- Written instruction -
Print exactly the lines from the first one down to the line containing "COL = sc.collection", both ends included, with no pictures and nothing else.

******************************

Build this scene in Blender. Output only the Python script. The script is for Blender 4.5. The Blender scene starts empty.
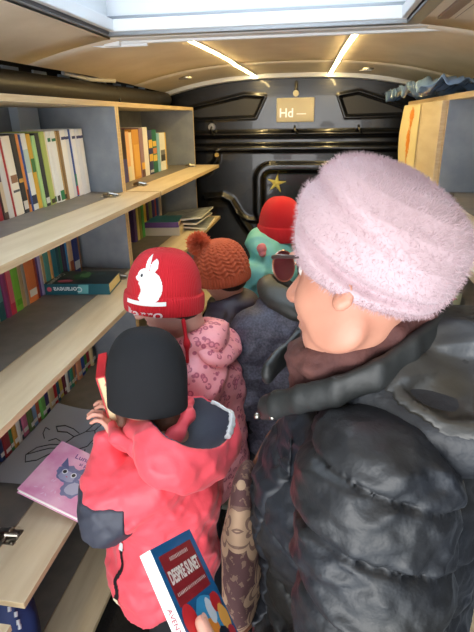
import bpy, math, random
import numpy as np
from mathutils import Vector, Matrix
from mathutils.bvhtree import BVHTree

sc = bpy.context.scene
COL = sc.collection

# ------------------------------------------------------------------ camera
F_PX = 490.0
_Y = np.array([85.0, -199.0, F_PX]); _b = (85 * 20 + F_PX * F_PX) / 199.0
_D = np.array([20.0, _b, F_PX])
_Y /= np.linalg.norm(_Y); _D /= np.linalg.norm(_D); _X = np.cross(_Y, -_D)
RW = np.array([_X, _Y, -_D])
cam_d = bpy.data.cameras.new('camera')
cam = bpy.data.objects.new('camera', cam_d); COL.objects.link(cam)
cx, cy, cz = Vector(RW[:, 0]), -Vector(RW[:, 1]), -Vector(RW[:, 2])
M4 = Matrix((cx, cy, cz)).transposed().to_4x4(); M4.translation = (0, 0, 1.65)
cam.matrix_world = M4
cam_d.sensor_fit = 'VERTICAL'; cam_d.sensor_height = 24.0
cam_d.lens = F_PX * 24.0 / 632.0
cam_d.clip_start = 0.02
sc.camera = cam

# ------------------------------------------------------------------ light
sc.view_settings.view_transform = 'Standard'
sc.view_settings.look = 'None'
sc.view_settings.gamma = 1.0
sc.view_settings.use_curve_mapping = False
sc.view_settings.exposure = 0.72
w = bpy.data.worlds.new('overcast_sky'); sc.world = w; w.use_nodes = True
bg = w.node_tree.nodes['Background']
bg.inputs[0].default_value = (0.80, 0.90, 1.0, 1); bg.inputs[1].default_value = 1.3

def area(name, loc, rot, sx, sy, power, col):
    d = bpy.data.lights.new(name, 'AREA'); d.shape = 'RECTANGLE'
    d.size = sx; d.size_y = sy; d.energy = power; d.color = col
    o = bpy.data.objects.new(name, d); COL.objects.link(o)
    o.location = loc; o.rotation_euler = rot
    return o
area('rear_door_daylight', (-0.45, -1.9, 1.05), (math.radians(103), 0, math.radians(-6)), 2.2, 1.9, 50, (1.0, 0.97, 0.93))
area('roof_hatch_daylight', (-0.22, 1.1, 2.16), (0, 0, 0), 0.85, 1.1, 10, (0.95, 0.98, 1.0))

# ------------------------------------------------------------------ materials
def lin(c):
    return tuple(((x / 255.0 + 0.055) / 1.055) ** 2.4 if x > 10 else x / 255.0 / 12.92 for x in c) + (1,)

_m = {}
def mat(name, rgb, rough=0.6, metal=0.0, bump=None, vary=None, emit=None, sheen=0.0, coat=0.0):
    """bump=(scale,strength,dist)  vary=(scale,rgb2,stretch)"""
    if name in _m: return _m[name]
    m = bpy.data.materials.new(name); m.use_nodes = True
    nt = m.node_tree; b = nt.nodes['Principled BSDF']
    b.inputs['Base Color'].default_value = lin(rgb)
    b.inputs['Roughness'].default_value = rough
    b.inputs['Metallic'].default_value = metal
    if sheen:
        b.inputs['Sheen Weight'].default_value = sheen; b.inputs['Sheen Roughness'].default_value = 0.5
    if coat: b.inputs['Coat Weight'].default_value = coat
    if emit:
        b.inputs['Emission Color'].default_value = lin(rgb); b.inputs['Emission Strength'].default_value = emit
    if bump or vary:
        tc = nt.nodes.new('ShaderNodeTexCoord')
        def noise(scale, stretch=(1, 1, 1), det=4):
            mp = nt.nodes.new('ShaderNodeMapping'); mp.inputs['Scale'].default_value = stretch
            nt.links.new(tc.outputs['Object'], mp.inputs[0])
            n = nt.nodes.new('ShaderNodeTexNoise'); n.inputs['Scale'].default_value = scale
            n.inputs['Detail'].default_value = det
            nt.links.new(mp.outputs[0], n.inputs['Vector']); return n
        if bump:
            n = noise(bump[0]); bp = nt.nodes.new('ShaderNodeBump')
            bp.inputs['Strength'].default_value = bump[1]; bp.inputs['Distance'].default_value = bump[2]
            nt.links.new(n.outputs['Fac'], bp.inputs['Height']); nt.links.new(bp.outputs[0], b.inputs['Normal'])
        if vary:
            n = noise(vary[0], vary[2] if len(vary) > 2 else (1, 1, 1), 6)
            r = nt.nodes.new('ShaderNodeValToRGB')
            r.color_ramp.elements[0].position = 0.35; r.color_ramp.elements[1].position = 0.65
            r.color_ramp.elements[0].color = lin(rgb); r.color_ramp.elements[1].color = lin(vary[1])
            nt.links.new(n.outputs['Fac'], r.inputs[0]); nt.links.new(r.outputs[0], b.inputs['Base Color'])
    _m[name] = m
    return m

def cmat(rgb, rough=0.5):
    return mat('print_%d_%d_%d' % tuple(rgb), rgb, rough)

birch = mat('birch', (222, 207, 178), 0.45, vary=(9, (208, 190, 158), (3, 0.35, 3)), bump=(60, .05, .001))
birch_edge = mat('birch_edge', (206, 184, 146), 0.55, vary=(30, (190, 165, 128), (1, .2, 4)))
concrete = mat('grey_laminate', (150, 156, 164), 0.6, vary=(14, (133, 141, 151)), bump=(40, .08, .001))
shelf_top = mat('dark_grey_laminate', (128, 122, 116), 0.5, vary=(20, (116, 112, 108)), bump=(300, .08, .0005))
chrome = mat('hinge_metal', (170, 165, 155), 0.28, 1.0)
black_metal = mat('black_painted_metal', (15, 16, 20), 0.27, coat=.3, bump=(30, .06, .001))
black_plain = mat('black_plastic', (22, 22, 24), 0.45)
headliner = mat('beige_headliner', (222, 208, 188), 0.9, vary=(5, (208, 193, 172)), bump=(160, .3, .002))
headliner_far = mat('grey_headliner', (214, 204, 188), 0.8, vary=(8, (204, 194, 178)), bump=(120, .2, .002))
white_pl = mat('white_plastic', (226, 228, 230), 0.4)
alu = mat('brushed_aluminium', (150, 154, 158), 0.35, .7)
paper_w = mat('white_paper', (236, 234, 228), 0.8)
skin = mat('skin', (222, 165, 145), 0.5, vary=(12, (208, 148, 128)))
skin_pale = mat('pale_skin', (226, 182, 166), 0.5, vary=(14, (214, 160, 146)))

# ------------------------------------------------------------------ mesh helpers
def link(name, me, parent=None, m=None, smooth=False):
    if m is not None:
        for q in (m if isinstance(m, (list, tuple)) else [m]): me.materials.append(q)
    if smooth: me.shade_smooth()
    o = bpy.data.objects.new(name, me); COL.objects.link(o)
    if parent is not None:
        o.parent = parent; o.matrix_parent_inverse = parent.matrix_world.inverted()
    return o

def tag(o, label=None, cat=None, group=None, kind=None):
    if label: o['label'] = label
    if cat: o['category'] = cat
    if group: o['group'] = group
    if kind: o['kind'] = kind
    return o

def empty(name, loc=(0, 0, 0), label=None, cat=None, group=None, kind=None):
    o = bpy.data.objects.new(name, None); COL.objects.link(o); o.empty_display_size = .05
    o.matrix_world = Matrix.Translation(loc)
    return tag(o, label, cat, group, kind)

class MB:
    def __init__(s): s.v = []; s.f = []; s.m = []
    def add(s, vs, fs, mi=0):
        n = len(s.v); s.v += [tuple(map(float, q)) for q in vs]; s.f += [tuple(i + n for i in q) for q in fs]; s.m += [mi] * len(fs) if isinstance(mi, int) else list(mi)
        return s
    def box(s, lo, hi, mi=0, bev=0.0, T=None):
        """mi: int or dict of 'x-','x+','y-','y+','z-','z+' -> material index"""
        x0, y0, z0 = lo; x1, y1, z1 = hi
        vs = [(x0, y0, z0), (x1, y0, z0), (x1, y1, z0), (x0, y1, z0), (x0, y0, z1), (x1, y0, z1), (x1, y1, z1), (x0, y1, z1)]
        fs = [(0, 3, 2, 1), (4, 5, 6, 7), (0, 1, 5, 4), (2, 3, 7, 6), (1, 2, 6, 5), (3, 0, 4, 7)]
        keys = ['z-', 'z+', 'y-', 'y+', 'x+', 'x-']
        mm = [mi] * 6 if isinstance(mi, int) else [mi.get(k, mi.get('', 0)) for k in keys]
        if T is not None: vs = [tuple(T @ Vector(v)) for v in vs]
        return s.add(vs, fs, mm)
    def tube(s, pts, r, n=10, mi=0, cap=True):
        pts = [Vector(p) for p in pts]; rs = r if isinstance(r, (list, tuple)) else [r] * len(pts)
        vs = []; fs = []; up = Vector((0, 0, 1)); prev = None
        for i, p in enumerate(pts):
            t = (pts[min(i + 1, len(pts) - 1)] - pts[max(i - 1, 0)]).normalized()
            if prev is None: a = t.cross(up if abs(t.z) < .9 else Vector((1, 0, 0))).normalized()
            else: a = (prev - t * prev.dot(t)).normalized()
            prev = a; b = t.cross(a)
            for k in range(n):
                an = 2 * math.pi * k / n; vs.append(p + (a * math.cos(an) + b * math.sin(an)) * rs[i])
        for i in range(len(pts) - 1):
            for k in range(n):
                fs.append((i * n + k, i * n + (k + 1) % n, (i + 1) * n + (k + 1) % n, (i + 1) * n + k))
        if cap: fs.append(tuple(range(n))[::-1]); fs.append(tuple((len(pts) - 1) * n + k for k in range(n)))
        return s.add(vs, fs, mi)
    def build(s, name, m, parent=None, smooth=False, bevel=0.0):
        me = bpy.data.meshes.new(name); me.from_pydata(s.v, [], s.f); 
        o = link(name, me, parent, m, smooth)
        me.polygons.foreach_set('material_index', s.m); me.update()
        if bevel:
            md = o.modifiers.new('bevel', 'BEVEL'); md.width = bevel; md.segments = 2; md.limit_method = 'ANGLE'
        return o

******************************

- Task result -
Build this scene in Blender. Output only the Python script. The script is for Blender 4.5. The Blender scene starts empty.
import bpy, math, random
import numpy as np
from mathutils import Vector, Matrix
from mathutils.bvhtree import BVHTree

sc = bpy.context.scene
COL = sc.collection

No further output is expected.